What I Read in July

After enduring a dreadful book slump for several months (one book in April, six in May although four of those were middle grade books, and one in June), the dam finally burst in July. I got in nine books, four of which were audiobooks. It was a great reading month, with many excellent books, including a book that has soared to the top of my Best of the Year list.

Here’s hoping the reading streak continues in August!

Books I Read in July

📚Favorite Book of the Month (and Possibly Year)📚

The Push by Ashley Audrain  – Oh my goodness did I love this book. I don’t quite know how to characterize it – not quite thriller, but not not a thriller either. And I don’t really want to spoil it by trying to summarize it – suffice it to say that there is a mother who worries that her daughter is evil. The writing was stellar, as was the way Audrain depicted motherhood and grief and the decay of a marriage in these spare, powerful chapters. Fantastic book.

📚Really Good Books📚

The Chalk Man by C. J. Tudor  – Eddie receives a chalk man in the mail – just like the ones he and his friends used as a code the summer that their lives fall apart. Eddie learns that all his friends received the same chalk man in the mail, but no one knows who’s sending them. And then one of them turns up dead. I still can’t believe it took me so long to read this book! It was less predictable than The Burning Girls, which I LOVED, but I found the reveal to be slightly disappointing. It was still a really vivid, solid read though. And it was Tudor’s DEBUT! Amazing. I need to read more C. J. Tudor.

Hidden Pictures by Jason Rekulak – This book was a really interesting read. Mallory is a recovering drug addict whose sponsor has found a great job for her as a nanny. But Mallory’s charge – Teddy – starts drawing disturbing pictures and Mallory feels like she’s being watched. This book has supernatural elements that were done really well, and I loved the main character’s back story and how it tied into the story. The villain was excellent and there were some real surprises throughout. Also, this book contained illustrations that were crucial to the story and I LOVED them. They were so creepy and really added to the atmosphere of the story.

The Wife Upstairs by Freida McFadden 🎧– At first I thought this was a retelling of Rebecca, but it has only the slightest resemblance. It’s about a woman who moves to a remote mansion to care for a wealthy man’s paralyzed wife. It’s a good, strong thriller although I wasn’t crazy about the main character, whom I found slightly annoying. (Maybe that was a result of the audiobook narration, though?)

📚Good Books📚

There, There by Tommy Orange 🎧 – My husband and I listened to this in the car together and it was really an interesting book. The audiobook was well done. It followed a bunch of Native Americans who live in and around Los Angeles and examines how their lives eventually intersect. There was a lot of darkness and grief in this book, but I thought the language and stories were super interesting. FYI, there is a LOT of cursing, so I don’t advise listening to it in the same car with your young child.

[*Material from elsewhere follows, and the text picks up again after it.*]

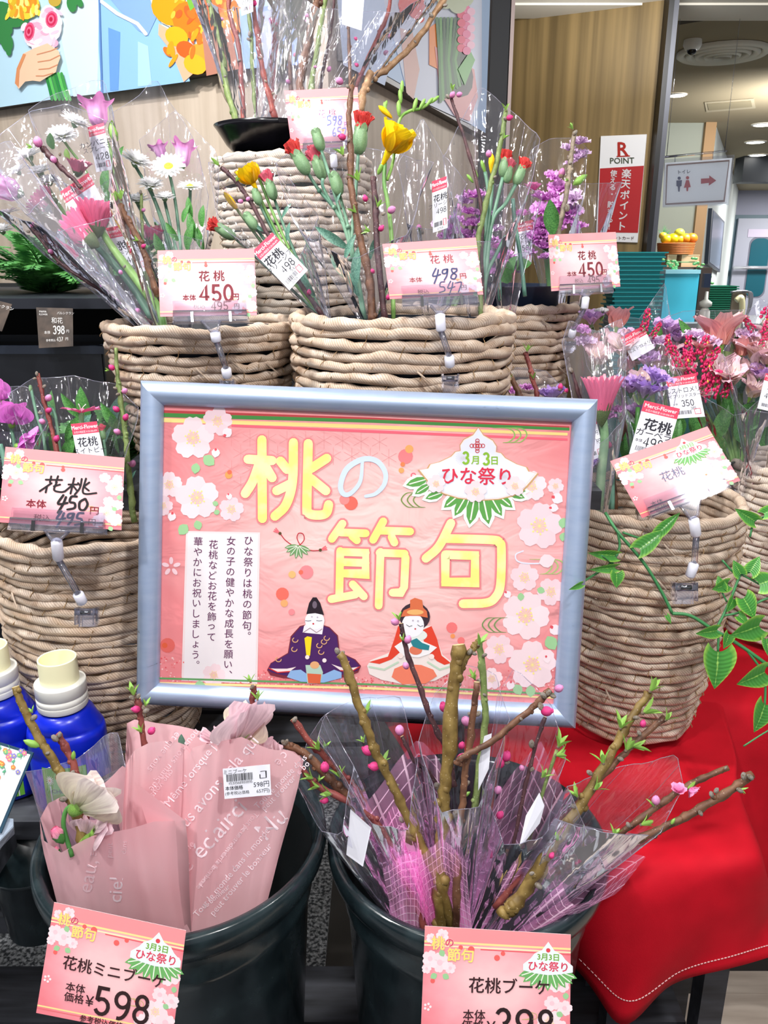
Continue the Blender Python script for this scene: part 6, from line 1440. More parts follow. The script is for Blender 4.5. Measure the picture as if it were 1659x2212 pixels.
def branch(par, pts, t, r0, r1, m, buds=(), seed=1, name='peach_branch', cut=True, n=6):
    """woody stem with knots; buds: (x, y, size px, kind, angle[, c])"""
    P = wpath(pts, t, n); r = random.Random(seed); L = len(P); rad = []
    k = t/F
    for i in range(L):
        s = i/(L-1); rr = (r0+(r1-r0)*s)*k; rad.append(rr*(1+(.28 if r.random() < .22 else r.uniform(-.05, .06))))
    P = [p+Vector((r.uniform(-1, 1), 0, r.uniform(-1, 1)))*rad[i]*.22 for i, p in enumerate(P)]
    mb = MB(); mb.tube(P, rad, m, 8, m2=M_CUT if cut else m)
    for q in range(int(L/3)):
        i = r.randrange(1, L-1); mb.ball(P[i]+Vector((r.uniform(-1, 1), -.3, r.uniform(-1, 1)))*rad[i]*.8, rad[i]*.75, m, 6, 4)
    o = mb.build(name, par)
    for b in buds:
        x, y, s, kind, ang = b[:5]; c = b[5] if len(b) > 5 else .25
        bloom(o, kind, x, y, (pts[0][2] if len(pts[0]) > 2 else t)-.004 if not (len(b) > 6) else b[6], s, ang, c, subs=False)
    return o
def stem(par, pts, t, r, m=None, name='stem', r1=None):
    P = wpath(pts, t, 5); k = t/F; n = len(P); mb = MB(); r1 = r if r1 is None else r1
    mb.tube(P, [(r+(r1-r)*i/(n-1))*k for i in range(n)], m or M_STEMG, 8); return mb.build(name, par)
def leaf(par, x, y, t, L, ang, w=.3, m=None, c=.3, bend=-30, name='leaf'):
    key = ('leaf', round(w, 2), (m or M_LEAFG).name, bend)
    if key not in LIB:
        mb = MB(); petal(mb, 0, 0, 0, 1, w, 30, 30+bend, m or M_LEAFG, 8, 4, cup=.35, shape='point'); LIB[key] = mb.mesh('leaf')
    a = math.radians(ang); xd = cdir(math.cos(a), math.sin(a), 0); zc = (TOC*1.0 + cdir(-math.sin(a), math.cos(a), 0)*c).normalized(); yd = zc.cross(xd).normalized(); zc = xd.cross(yd)
    R = Matrix((xd, yd, zc)).transposed(); M = Matrix.Translation(W(x, y, t)) @ (R*(L*t/F)).to_4x4()
    return put(name, LIB[key], par, M)
M_CEL = cellmat('cellophane', (250, 250, 254), .02, .05, bumpk=.5, haze=.035, glossmax=1.2)
M_CELE = cellmat('cellophane_edge', (240, 240, 248), .10, .12, haze=.10)  # hazier tube along the film rim imitates its bright refracted line
M_CELD = cellmat('cellophane_dotted', (248, 248, 252), .03, .10, bumpk=.5, haze=.10)
def resample(pts, n):
    P = [np.array(p, float) for p in pts]; d = [0]
    for i in range(1, len(P)): d.append(d[-1]+max(1e-6, float(np.linalg.norm(P[i]-P[i-1]))))
    out = []
    for k in range(n):
        s = d[-1]*k/(n-1); i = min(len(P)-2, max(0, int(np.searchsorted(d, s))-1)); f = (s-d[i])/(d[i+1]-d[i]); out.append(P[i]*(1-f)+P[i+1]*f)
    return out
def wrap(par, base, tb, back, front, tt, depth, m=None, seed=1, amp=.006, nb=22, rows=9, neck=(14, 8), edge=True, name='cellophane_wrap', print_fn=None, rowmat=None, bulge=.0, only=None):
    """cone of film: base px point, back edge left to right, front edge right to left"""
    m = m or M_CEL; r = random.Random(seed); bk = resample(back, nb); fr = resample(front, nb)
    bx, by = base; cols = []
    for k, p in enumerate(bk):
        s = k/(nb-1); cols.append((p, depth*math.sin(math.pi*s), (bx-neck[0]*math.cos(math.pi*s), by), depth*.2*math.sin(math.pi*s)))
    for k, p in enumerate(fr[1:-1]):
        s = (k+1)/(nb-1); cols.append((p, -depth*math.sin(math.pi*s), (bx+neck[0]*math.cos(math.pi*s), by+neck[1]*math.sin(math.pi*s)), -depth*.2*math.sin(math.pi*s)))
    n = len(cols); fold = [r.choice((-1, 1))*r.uniform(.3, 1) for _ in range(n)]
    G_ = []
    for i in range(rows+1):
        s = i/rows; row = []
        for j, (p, dd, q, d0) in enumerate(cols):
            x = q[0]*(1-s)+p[0]*s; y = q[1]*(1-s)+p[1]*s; a = amp*fold[j]*math.sin(min(1, s*1.3)*math.pi*.5)
            t = (tb+d0)*(1-s)+(tt+dd)*s + a + bulge*(-1 if dd < 0 else 1)*math.sin(math.pi*s)
            w = W(x, y, t); w += Vector((noise.noise(w*18+Vector((seed, 0, 0))), noise.noise(w*18+Vector((0, seed, 3))), noise.noise(w*22+Vector((5, 0, seed)))))*amp*.6*s
            row.append(w)
        G_.append(row)
    mb = MB()
    if only == 'front': G_ = [row[nb-1:]+[row[0]] for row in G_]; mb.grid(G_, m)
    elif only == 'back': G_ = [row[:nb] for row in G_]; mb.grid(G_, m)
    else: mb.grid(G_, m, closed=True)
    if edge:
        top = G_[-1] + ([G_[-1][0]] if only is None else []); mb.tube(top, .00035, M_CELE, 4, cap=False)
        for j in range(0, len(G_[0]), 9): mb.tube([row[j] for row in G_[3:]], .00022, M_CELE, 4, cap=False)
    return mb.build(name, par)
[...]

Eat It! The Most Sustainable Diet and Workout Ever Made by Jordan Syatt and Michael Vacanti – The tone of this book was friendly and upbeat, which I appreciated. And it had a pretty no-nonsense message. But aside from a few very specific suggestions, it was basically about how the only real way to lose weight is to expend more calories than you take in. And a whole book – even a slim, easy to skim book like this one – wasn’t really necessary to get that message across.

The Other Family by Wendy Corsi Staub 🎧 – A family moves from California to New York City, into a house where a gruesome multiple murder took place years ago. This was an enjoyable if unsurprising thriller. There was a secondary character who, I thought, did and said some weird things, and that wasn’t ever fleshed out the way I thought it might. 

The A. B. C. Murders by Agatha Christie – Standard Poirot in which he receives a note from a murderer, whose plan is to kill people alphabetically based on their names and hometowns. I think I may actually prefer Nine Lives, the Peter Swanson adaptation of this story.

Take Your Breath Away by Linwood Barclay – Is it weird that one of my main gripes about this book is that the title had NOTHING to do with the story? There was even a moment where the book said the title (which I normally love), but it STILL didn’t make sense. The premise is that a woman goes missing and then some years later seemingly shows up at the door to her old house, shocked to find it’s been rebuilt. It was a fine book, held my attention. But nothing surprising here, either.

📚Books I Started but Haven’t Finished📚

The Younger Wife by Sally Hepworth 🎧 – I can already tell that this is a book I won’t want to turn off. 

Fourteen Talks by Age Fourteen by Michelle Icard – This is one of those rare parenting books that seems completely down-to-earth and also full of useful, actually practicable advice. I am about halfway through (and my kid is nowhere near fourteen), but I have already found some of the ideas to be usable and helpful.

The Retreat by Sarah Pearse – This is the sequel to The Sanitorium, which I read last year and enjoyed. It started slow for me, but it’s picking up some momentum.

Where the Red Fern Grows by Wilson Rawls – I am reading this out loud to my daughter. Can you believe I’ve never read it before? It’s totally a classic, but somehow I missed it in my early years.